Clarification of Answer by sgtcory-ga on 05 Jun 2003 15:57 PDT

I should be thanking you. Thanks for the great rating, and of course
the tip. I hope this Answers experience will help you in any future
request you might have.

Have a great day!
maari-ga rated this answer:5 out of 5 stars and gave an additional tip of: $10.00
Thank you for your patience and fast responses to my clarification
questions.  You did a great job explaining both handwriting analysis
and penmanship identification.  I appreciate the vast amount of
research you did on the topic.  I am going to give you a tip, but it
is not as much as you deserve.  I would give you much more if I had
more money.  Thanks for a great answer!

Subject: Re: handwriting analysis
From: research_help-ga on 05 Jun 2003 08:31 PDT
The question asked about deliberate actions to "fool" an expert.  The
answer addressed changes which seem more unintentional or gradual. 
The asker should note the difference.
Subject: Re: handwriting analysis
From: sgtcory-ga on 05 Jun 2003 08:41 PDT
Thanks for the comment research_help.

"The answer addressed changes which seem more unintentional or

I'm not quite sure I agree though. My answer states that even if a
person is trying to fool an expert by "writing it with his/her foot or
mouth" it's hard to do. Doing this seems rather intentional.

The whole point is summarized and confirmed by your comment :

No matter what deliberate action a person takes to 'fool' a graphology
expert, there are certain traits that can not be altered, as the mind
controls the extremity you choose to write with.

Great insight though and thanks again!

Subject: Re: handwriting analysis
From: expertlaw-ga on 05 Jun 2003 10:42 PDT
There is a school of thought that the "art" of discerning personality
from handwriting samples has no basis in science.

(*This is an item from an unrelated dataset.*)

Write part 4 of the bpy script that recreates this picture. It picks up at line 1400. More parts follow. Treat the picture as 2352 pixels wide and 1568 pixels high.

Under that school of
thought, the claim of a person who offers such analysis that attempts
to disguise handwriting won't change the validity of the analysis is
technically true - because the analysis itself is never valid.
Pursuant to this school of thought, graphology is no different than
discerning personality from reading a palm, tea leaves, or tarot
cards. Some people are adamant that each of those methods are valid,
but there is no scientific evidence to support their beliefs.